[To do]
Reproduce exactly the lines below, from the first through the one containing "return frame", and nothing more.

--- START OF Supplied material ---

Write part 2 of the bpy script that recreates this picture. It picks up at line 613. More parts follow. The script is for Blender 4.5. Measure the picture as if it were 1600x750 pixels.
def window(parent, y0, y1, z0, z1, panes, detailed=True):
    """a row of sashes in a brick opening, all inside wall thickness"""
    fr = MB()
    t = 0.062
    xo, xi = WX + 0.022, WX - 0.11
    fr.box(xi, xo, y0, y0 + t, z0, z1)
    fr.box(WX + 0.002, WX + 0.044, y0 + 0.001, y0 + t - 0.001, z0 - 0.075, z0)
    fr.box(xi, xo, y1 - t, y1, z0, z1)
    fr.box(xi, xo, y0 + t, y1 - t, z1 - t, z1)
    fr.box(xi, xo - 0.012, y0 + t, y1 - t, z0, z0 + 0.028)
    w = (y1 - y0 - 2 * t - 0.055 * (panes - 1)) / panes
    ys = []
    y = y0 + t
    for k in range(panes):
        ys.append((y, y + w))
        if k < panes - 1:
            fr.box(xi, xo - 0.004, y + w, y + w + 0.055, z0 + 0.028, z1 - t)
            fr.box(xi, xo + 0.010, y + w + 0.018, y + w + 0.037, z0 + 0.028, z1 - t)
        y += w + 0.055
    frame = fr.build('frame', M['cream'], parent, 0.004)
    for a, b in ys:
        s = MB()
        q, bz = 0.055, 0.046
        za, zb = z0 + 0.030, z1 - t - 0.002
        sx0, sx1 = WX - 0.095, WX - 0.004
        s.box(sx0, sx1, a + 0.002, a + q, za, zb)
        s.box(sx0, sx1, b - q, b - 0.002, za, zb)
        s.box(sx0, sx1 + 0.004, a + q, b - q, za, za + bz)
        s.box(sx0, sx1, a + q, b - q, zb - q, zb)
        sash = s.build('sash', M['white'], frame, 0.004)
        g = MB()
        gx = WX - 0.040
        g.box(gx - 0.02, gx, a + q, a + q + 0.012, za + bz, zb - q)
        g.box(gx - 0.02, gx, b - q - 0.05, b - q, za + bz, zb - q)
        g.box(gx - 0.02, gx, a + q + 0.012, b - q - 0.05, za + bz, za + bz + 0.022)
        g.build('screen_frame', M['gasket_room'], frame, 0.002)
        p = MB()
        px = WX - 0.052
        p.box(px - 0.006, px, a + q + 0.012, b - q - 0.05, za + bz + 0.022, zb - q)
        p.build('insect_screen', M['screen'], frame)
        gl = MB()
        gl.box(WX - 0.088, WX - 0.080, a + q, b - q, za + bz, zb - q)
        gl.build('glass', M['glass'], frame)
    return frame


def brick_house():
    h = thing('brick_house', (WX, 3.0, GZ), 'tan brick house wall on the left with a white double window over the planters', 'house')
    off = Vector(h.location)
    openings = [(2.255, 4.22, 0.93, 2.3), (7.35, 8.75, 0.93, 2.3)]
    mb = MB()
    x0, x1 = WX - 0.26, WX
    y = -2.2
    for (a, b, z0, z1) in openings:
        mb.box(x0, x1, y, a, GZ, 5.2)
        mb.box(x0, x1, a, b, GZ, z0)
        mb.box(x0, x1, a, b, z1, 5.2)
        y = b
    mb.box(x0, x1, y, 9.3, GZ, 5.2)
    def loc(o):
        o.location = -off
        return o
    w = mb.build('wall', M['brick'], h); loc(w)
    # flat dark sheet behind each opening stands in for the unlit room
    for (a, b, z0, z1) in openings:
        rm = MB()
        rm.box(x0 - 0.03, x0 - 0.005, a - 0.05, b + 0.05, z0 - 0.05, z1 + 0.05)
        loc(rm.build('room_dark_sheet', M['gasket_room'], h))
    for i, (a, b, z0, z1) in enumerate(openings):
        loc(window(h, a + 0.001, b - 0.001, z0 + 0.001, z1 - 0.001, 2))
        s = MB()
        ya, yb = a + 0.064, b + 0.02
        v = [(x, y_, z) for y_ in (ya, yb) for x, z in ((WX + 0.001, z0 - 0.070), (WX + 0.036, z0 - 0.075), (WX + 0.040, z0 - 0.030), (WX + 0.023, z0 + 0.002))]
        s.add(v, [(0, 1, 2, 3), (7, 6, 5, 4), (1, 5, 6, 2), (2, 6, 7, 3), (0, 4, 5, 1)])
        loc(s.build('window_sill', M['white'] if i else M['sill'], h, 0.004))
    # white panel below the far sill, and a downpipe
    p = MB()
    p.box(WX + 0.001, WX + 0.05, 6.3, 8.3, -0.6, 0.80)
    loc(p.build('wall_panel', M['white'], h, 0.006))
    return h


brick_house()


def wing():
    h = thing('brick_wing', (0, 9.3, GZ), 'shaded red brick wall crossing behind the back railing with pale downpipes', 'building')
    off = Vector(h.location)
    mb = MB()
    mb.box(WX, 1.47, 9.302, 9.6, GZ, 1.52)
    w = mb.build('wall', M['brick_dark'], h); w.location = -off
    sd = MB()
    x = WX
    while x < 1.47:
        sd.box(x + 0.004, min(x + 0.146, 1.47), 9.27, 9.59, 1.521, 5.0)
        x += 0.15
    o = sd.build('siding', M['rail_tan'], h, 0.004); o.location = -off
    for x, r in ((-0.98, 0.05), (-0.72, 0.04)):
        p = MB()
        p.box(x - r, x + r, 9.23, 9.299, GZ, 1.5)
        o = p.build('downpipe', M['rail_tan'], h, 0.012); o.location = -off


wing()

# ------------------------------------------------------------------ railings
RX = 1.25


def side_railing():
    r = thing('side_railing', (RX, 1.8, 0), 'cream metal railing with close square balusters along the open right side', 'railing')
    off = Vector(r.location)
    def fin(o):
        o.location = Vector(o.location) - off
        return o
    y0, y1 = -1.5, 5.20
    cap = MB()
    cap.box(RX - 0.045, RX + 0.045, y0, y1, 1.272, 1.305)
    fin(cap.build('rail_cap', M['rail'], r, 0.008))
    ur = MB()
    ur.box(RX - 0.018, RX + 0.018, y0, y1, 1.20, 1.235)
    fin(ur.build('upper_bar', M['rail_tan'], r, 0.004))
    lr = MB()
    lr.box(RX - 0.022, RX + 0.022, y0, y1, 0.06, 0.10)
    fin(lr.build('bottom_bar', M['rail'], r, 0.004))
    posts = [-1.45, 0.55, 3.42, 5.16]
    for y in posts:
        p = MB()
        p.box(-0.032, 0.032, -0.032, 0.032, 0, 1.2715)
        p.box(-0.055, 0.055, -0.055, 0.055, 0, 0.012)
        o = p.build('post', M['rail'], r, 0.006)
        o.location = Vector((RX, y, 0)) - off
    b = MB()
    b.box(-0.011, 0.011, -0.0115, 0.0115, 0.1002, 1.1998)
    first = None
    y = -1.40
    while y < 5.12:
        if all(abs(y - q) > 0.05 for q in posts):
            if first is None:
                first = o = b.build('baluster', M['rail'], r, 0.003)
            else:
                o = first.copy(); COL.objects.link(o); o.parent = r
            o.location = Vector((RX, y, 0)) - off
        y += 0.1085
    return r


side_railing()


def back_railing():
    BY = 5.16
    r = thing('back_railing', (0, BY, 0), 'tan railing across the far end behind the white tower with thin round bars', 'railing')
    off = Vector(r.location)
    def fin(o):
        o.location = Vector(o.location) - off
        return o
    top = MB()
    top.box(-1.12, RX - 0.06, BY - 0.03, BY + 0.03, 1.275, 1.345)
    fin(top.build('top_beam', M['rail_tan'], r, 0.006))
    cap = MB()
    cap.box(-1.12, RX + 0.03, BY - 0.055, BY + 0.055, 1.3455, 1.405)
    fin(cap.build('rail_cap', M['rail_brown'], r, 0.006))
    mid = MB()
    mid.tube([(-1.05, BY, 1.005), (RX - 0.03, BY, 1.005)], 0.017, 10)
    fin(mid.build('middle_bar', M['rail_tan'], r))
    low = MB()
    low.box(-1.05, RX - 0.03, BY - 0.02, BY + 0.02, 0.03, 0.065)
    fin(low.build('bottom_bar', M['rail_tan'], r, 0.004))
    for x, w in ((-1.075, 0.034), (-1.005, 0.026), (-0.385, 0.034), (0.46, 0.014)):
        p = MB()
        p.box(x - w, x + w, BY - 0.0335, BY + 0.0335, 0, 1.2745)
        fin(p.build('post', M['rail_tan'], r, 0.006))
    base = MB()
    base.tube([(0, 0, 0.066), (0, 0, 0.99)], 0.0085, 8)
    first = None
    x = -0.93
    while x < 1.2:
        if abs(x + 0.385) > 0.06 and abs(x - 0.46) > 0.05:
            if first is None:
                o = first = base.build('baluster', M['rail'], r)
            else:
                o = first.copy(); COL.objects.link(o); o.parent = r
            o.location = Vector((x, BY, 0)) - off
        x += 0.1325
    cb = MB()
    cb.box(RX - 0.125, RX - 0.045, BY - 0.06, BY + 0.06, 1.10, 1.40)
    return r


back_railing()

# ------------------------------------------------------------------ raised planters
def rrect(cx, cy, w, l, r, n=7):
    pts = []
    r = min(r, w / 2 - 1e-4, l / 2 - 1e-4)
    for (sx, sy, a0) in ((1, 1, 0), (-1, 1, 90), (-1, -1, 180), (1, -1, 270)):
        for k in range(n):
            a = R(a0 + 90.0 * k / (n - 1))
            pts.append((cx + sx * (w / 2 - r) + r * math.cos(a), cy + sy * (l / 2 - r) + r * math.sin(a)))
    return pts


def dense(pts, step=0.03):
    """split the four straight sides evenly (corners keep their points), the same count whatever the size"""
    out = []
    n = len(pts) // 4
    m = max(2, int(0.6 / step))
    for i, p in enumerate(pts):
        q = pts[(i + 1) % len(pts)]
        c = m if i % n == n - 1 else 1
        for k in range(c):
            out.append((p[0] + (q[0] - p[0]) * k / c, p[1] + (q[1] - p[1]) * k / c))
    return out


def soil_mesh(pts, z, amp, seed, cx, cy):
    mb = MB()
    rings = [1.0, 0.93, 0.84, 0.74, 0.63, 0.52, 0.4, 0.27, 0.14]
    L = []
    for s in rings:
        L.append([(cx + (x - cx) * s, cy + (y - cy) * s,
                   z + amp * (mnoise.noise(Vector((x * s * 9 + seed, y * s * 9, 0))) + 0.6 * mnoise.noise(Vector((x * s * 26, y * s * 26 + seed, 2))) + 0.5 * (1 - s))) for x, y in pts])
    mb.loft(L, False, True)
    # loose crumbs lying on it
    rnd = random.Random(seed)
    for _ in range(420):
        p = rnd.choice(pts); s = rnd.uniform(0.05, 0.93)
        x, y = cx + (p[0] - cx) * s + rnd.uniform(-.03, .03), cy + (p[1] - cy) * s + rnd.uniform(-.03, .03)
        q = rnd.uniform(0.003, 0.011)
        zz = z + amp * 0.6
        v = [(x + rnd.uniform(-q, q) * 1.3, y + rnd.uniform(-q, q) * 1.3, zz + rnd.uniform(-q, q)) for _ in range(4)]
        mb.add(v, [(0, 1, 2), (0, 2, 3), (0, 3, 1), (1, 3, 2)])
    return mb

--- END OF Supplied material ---

[Finished exercise]
Write part 2 of the bpy script that recreates this picture. It picks up at line 613. More parts follow. The script is for Blender 4.5. Measure the picture as if it were 1600x750 pixels.
def window(parent, y0, y1, z0, z1, panes, detailed=True):
    """a row of sashes in a brick opening, all inside wall thickness"""
    fr = MB()
    t = 0.062
    xo, xi = WX + 0.022, WX - 0.11
    fr.box(xi, xo, y0, y0 + t, z0, z1)
    fr.box(WX + 0.002, WX + 0.044, y0 + 0.001, y0 + t - 0.001, z0 - 0.075, z0)
    fr.box(xi, xo, y1 - t, y1, z0, z1)
    fr.box(xi, xo, y0 + t, y1 - t, z1 - t, z1)
    fr.box(xi, xo - 0.012, y0 + t, y1 - t, z0, z0 + 0.028)
    w = (y1 - y0 - 2 * t - 0.055 * (panes - 1)) / panes
    ys = []
    y = y0 + t
    for k in range(panes):
        ys.append((y, y + w))
        if k < panes - 1:
            fr.box(xi, xo - 0.004, y + w, y + w + 0.055, z0 + 0.028, z1 - t)
            fr.box(xi, xo + 0.010, y + w + 0.018, y + w + 0.037, z0 + 0.028, z1 - t)
        y += w + 0.055
    frame = fr.build('frame', M['cream'], parent, 0.004)
    for a, b in ys:
        s = MB()
        q, bz = 0.055, 0.046
        za, zb = z0 + 0.030, z1 - t - 0.002
        sx0, sx1 = WX - 0.095, WX - 0.004
        s.box(sx0, sx1, a + 0.002, a + q, za, zb)
        s.box(sx0, sx1, b - q, b - 0.002, za, zb)
        s.box(sx0, sx1 + 0.004, a + q, b - q, za, za + bz)
        s.box(sx0, sx1, a + q, b - q, zb - q, zb)
        sash = s.build('sash', M['white'], frame, 0.004)
        g = MB()
        gx = WX - 0.040
        g.box(gx - 0.02, gx, a + q, a + q + 0.012, za + bz, zb - q)
        g.box(gx - 0.02, gx, b - q - 0.05, b - q, za + bz, zb - q)
        g.box(gx - 0.02, gx, a + q + 0.012, b - q - 0.05, za + bz, za + bz + 0.022)
        g.build('screen_frame', M['gasket_room'], frame, 0.002)
        p = MB()
        px = WX - 0.052
        p.box(px - 0.006, px, a + q + 0.012, b - q - 0.05, za + bz + 0.022, zb - q)
        p.build('insect_screen', M['screen'], frame)
        gl = MB()
        gl.box(WX - 0.088, WX - 0.080, a + q, b - q, za + bz, zb - q)
        gl.build('glass', M['glass'], frame)
    return frame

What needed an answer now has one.